Last year I was challenged by Maggie Nelson’s The Argonauts, a book its publisher categorised as ‘autotheory’, a kind of hybrid of autobiography and critical theory. Chris Kraus’s I Love Dick (which I read when it was republished last year) could also fit this category, though Kraus herself considers her work to be fiction despite the fact that everything that happened in the book ‘happened first in life’. I think I would also place Jessica Friedmann’s collection within this ‘genre-bending’ category.
In this collection of candid essays, Friedmann weaves thinking from the likes of Lacan, Kristeva and Cixous into her own lived experience of postnatal depression, to more broadly consider the onerous challenges of being female, a writer and a mother.

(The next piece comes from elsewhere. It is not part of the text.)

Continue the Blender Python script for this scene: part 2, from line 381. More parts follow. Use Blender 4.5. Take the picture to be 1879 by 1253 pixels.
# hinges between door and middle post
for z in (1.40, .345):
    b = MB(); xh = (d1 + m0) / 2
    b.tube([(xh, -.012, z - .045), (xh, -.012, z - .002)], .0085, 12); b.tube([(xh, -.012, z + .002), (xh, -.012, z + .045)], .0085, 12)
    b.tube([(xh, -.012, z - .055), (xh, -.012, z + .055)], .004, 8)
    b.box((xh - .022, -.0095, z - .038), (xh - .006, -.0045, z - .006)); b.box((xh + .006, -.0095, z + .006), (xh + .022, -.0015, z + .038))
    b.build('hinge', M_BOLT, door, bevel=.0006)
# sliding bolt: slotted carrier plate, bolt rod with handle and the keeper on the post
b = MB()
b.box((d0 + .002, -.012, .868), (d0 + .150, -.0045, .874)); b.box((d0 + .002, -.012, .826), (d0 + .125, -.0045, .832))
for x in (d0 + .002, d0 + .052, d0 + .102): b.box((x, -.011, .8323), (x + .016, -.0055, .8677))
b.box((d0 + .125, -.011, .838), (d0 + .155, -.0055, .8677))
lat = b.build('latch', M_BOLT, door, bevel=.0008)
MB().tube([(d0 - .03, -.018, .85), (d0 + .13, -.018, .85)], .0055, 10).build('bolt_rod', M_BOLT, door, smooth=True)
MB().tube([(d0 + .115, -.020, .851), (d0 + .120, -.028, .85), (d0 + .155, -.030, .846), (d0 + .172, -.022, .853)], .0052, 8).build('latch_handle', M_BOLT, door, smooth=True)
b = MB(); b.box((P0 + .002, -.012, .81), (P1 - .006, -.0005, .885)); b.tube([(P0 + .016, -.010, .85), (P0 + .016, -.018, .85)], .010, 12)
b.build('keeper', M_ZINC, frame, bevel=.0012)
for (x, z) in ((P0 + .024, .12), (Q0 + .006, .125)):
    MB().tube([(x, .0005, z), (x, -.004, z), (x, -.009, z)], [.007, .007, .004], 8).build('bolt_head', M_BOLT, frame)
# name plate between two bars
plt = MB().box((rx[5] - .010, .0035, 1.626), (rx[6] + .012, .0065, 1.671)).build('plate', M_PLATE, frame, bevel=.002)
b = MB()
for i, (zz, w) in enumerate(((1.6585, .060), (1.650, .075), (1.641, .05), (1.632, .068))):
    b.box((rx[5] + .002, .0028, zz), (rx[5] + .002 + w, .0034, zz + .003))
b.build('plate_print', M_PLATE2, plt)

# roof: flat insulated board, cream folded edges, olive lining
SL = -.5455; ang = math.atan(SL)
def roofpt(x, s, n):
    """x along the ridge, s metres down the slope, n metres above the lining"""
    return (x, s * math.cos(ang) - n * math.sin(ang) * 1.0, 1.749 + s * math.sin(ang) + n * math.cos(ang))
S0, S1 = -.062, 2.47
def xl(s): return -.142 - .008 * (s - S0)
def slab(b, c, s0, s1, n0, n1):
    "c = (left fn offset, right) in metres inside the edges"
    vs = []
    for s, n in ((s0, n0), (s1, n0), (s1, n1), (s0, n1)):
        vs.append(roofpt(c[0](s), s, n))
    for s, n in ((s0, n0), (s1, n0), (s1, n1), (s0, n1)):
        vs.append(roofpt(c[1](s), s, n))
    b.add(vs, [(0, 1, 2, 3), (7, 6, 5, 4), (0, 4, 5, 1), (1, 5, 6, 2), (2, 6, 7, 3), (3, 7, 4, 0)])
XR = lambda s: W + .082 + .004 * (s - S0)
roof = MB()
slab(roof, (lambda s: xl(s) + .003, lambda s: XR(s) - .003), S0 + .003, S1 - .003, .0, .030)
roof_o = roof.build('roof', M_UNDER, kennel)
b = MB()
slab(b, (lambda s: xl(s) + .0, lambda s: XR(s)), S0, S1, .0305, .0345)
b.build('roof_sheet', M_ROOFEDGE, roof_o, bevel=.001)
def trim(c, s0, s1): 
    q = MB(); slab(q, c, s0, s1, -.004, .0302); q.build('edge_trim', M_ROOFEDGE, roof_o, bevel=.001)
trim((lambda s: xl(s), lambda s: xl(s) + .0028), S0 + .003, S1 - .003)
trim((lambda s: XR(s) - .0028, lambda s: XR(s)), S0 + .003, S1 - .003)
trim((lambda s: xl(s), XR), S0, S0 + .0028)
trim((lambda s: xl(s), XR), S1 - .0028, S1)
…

While Things That Helped does not push at the boundaries to the same degree as the writings of Nelson and Kraus, it is more accessible in its structure. Friedmann’s deeply personal story takes the reader on captivating digressions, from the intergenerational trauma of Holocaust survivors, to the latest cross-cultural research on postnatal depression. She deftly weaves in popular culture references from Antony and the Johnsons lyrics to her anxiety-induced obsession with the American teen movie Centre Stage. She is careful not to try and speak for all women and I strongly admire her determination to make it her ‘life’s work to bear witness’ to the suffering of other women who have been similarly rocked when their bodies and minds seem to turn against them, or whose stories do not conform to the typical narratives of motherhood.
Autotheoretical literature is an exciting genre and I hope to see more works like Friedmann’s collection reach a mainstream audience in the future.